La fame notturna


Ho sempre avuto e sempre avrò problemi alimentari, è un fatto.
Ci ho discusso, con l'inappetenza, e abbiamo raggiunto una sorta di accordo: lei mi lascia in pace per qualche ora al giorno e io la ignoro per il resto del tempo.
E' un buon contratto, che estenderei anche ad altre questioni persino planetarie.

Ma, un ma c'è sempre, se durante il giorno viviamo una convivenza da separate in casa, di notte l'ipotalamo laterale (quello centrale evidentemente dorme) si sveglia trasformandomi in un licantropo del frigorifero. 
Posso anche trovarmi nel guscio protettivo del sonno profondo, posso anche avere la dispensa vuota (capita, più spesso di quanto i miei microscopici pasti possano prevedere), e io divento una sorta di lupo famelico. E' così da sempre, non me ne faccio un cruccio: tra l'una e le due devo mangiare, non importa cosa.

La scorsa notte, in preda ad uno di questi attacchi, ho colto che la scelta era scarsa.
Una scatola di ceci, un pacchetto di lenticchie secche, qualche surgelato... e la fame è sempre frettolosa.
Tuttavia, mentre spostavo il mobiletto con lo scatolame, ho notato che dietro si era infilata una confezione semivuota (ma non vuota del tutto, questo è importante) di plumcake.

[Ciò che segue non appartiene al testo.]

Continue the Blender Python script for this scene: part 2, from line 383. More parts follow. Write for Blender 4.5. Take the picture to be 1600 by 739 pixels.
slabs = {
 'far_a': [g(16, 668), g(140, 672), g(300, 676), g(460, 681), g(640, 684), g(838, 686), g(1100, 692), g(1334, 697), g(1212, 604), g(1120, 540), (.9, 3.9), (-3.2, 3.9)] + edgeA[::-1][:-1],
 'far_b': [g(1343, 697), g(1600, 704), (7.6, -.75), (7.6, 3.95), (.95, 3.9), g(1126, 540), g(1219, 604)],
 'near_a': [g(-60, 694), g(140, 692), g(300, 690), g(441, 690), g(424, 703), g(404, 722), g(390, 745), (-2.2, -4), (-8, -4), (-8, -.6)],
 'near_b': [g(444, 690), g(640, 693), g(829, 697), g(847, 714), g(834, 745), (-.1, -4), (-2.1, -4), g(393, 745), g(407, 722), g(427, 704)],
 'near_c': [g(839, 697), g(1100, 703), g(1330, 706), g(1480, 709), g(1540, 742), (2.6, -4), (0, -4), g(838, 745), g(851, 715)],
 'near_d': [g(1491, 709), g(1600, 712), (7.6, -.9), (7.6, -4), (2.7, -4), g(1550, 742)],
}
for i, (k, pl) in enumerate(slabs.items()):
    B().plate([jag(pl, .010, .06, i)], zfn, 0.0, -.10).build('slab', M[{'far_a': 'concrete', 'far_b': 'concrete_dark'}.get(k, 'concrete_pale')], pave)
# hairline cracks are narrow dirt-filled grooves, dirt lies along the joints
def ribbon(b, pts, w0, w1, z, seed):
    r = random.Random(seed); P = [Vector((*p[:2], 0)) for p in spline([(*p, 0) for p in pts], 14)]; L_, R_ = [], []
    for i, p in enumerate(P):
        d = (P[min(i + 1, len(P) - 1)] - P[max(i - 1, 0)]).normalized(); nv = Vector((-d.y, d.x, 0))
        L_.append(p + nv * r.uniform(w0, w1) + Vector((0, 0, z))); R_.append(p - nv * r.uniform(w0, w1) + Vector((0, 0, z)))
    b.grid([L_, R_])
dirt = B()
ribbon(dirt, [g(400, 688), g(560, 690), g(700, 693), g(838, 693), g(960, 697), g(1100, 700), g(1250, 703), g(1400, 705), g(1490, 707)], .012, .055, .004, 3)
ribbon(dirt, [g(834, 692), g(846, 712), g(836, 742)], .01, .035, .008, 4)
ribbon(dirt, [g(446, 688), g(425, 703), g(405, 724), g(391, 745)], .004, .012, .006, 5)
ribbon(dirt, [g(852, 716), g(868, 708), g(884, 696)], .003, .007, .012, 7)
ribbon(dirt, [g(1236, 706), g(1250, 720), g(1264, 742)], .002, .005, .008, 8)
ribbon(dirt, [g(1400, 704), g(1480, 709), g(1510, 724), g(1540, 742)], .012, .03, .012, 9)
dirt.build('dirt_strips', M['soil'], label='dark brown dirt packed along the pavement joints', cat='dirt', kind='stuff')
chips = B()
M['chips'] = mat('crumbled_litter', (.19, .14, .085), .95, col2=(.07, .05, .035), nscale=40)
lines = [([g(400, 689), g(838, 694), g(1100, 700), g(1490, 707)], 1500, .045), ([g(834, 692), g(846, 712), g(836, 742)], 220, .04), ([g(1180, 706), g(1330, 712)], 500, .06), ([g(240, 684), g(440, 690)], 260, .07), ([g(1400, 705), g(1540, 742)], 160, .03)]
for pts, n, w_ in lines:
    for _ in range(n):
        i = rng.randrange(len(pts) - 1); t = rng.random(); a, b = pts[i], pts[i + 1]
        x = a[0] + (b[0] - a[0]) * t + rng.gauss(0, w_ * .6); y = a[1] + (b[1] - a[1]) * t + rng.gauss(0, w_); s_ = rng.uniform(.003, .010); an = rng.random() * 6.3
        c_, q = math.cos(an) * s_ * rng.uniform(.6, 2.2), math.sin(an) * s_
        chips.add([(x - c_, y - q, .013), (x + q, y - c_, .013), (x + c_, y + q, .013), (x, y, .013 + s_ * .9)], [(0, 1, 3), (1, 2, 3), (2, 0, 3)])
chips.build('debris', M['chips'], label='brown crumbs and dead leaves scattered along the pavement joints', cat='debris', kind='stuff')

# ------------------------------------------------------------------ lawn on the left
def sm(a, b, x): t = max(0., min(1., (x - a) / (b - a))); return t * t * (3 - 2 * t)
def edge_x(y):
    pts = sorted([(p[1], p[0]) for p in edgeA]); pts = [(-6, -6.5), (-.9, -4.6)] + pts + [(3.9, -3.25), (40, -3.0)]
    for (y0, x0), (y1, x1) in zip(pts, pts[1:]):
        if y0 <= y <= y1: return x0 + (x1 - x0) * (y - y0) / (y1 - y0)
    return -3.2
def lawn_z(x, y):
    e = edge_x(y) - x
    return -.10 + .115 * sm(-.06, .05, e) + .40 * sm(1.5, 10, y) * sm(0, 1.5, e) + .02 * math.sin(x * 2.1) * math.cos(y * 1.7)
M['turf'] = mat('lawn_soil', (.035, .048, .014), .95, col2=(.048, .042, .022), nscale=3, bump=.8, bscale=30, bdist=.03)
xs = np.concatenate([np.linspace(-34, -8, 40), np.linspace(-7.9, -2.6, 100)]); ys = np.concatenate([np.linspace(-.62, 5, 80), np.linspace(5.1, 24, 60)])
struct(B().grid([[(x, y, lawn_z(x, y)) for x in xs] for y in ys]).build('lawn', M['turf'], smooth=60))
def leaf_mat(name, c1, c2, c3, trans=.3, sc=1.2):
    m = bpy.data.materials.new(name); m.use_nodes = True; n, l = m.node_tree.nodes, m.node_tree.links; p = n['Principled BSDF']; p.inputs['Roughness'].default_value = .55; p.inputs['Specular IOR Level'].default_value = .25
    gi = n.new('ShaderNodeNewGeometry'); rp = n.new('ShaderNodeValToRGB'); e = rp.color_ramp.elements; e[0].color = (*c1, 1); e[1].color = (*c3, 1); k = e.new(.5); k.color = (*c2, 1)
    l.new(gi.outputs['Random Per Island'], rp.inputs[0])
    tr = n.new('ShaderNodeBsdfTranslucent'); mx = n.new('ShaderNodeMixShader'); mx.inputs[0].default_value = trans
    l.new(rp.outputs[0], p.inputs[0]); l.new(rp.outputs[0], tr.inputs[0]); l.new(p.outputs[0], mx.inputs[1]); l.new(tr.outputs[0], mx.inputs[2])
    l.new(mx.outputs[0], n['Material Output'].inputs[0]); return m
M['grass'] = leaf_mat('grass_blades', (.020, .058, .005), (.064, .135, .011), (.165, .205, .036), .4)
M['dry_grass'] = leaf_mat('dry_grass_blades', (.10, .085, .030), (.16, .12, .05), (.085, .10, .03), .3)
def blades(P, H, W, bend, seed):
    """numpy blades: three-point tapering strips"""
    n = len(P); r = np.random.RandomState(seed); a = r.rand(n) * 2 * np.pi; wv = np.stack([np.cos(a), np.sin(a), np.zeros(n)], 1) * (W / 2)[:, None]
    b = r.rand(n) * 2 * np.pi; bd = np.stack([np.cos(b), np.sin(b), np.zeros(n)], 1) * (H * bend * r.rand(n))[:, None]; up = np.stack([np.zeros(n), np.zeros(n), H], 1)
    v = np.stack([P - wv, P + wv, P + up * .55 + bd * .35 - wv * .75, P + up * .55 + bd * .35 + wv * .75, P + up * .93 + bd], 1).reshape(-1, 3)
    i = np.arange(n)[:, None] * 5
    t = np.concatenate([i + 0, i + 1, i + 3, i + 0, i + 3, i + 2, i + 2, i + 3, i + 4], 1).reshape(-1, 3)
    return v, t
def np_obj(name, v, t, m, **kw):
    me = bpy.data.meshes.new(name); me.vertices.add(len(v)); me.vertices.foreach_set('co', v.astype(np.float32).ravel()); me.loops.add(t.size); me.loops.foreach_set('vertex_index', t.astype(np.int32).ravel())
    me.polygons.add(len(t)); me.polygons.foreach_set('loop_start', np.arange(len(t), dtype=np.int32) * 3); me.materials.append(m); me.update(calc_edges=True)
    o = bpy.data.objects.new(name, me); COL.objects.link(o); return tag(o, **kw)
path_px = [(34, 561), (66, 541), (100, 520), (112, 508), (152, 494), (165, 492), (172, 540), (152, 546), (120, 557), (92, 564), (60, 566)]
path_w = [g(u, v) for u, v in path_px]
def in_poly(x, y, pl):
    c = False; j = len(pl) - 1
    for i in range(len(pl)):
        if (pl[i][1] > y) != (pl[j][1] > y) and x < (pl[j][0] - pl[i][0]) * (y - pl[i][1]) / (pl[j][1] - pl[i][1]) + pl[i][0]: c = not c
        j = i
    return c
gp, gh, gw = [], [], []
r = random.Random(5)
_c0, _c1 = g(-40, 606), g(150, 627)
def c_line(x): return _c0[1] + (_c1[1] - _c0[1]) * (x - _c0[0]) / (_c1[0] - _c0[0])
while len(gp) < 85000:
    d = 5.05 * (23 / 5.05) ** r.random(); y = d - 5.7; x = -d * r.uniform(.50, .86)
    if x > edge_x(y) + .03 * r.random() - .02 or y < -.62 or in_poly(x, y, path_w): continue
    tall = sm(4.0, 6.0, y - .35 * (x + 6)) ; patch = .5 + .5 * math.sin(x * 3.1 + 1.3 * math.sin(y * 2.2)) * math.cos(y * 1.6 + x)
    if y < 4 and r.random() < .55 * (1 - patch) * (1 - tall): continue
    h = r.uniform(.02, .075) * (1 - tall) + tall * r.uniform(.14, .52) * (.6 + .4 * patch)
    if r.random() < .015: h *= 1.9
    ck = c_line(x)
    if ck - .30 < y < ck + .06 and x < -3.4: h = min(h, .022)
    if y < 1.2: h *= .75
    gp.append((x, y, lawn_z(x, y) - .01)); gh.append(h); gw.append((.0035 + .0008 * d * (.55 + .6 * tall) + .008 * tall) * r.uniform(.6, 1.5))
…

Sospettavo fosse lì dal 1992, anno in cui mi ero appassionata a questo tipo di dolce; poi la passione è calata repentinamente, sostituita da cibi salati (pane, pizza, grissini... la sagra dei carboidrati).
Vedere quei dolcetti, ancora nella loro plastichina originale, mi ha ricordato che ogni tanto sarebbe bene pulire anche dietro ai mobiletti, ma pure quanto mi piacevano i plumcake... e non in questo ordine.

Così ho fagocitato i due superstiti, evitando di andarmi a impelagare con date di scadenza che, a mio parere, suonano sempre scombussolanti.
Nel mio stomaco albergano varie patologie che impensieriscono l'ipocondria. Tutta roba collezionata grazie a periodi prolungati di digiuno, sigarette, ansiolitici (che a giudicare dal sapore, bene non fanno alla digestione del nulla), ansia e stress (ovviamente; questi andavano in cima all'elenco, ma ormai sono qui e qui restano; fingiamo di dargli poco importanza). 

Comunque, di certo i miei ipercinetici succhi gastrici non trovano quiete se gli si propinano due plumcakes (plurale, ritengo ci vada la esse finale) duri come diamanti (sospetto ci si potesse tagliare il vetro) e vagamente odorosi di tappo di bottiglia. Anche il gusto ricordava una cantina, benché non mi sia mai azzardata a leccare una parete del sottoscala; non ne ho mai avuto motivo.
A volte , solo raramente, mi spiace un po' che le sigarette non mi abbiano irrimediabilmente intaccato i sensi di gusto e olfatto, come promesso.

Se poi, non soddisfatta dallo spuntino, ci si aggiunge una scatola di ceci mangiati come noccioline, l'effetto si fa devastante, degno di lavanda gastrica.
Ed ecco che al suono della sveglia osservo con pignoleria i sintomi che si rincorrono come cuccioli di furetti; quindi entro nella modalità ipocondriaca e prevedo danni irreversibili a vari organi, con preferenza per quelli collocati sulla sinistra del corpo (mi preoccupa parecchio il pancreas).

Come al solito salto la colazione, inizio la giornata con occhiaie che cercano di raggiungere la mascella e l'umore di chi si prepara al patibolo maledicendo l'ultimo pasto.
Avrei bisogno di una vacanza e di un regolatore dell'appetito.